(TASK DETAILS)
In the listing below, find every line containing "scene" and copy it out.

(GIVEN MATERIAL)
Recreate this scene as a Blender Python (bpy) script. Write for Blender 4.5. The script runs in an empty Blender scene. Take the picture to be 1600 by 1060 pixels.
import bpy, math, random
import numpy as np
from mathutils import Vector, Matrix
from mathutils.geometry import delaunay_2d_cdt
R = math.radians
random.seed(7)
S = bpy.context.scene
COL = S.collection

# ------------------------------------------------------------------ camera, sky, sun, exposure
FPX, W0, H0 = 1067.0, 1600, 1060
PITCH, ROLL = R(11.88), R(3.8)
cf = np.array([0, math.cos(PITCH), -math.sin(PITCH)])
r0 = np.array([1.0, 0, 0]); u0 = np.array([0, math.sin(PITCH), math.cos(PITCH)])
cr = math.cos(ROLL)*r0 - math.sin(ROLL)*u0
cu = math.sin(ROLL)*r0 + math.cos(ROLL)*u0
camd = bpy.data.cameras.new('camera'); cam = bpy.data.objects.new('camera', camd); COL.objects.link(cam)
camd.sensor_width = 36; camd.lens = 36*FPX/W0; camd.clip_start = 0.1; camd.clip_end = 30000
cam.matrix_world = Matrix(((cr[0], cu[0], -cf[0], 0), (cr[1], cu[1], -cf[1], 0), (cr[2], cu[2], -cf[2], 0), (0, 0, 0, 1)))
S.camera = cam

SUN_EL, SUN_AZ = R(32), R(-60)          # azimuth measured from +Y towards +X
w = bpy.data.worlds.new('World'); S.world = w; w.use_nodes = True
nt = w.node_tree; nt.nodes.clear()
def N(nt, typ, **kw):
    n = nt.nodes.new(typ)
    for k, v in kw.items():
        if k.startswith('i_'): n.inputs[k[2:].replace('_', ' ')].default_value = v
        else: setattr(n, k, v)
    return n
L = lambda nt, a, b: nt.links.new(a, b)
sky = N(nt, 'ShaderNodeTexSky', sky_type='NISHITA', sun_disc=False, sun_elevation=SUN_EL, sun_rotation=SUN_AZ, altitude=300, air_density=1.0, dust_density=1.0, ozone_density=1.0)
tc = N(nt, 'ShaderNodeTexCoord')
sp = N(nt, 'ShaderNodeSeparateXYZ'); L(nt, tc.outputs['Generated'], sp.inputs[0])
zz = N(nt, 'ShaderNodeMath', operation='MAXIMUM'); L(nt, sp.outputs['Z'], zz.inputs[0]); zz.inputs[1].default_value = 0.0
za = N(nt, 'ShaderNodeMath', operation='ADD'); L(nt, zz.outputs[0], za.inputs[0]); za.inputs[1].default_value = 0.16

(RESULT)
Recreate this scene as a Blender Python (bpy) script. Write for Blender 4.5. The script runs in an empty Blender scene. Take the picture to be 1600 by 1060 pixels.
S = bpy.context.scene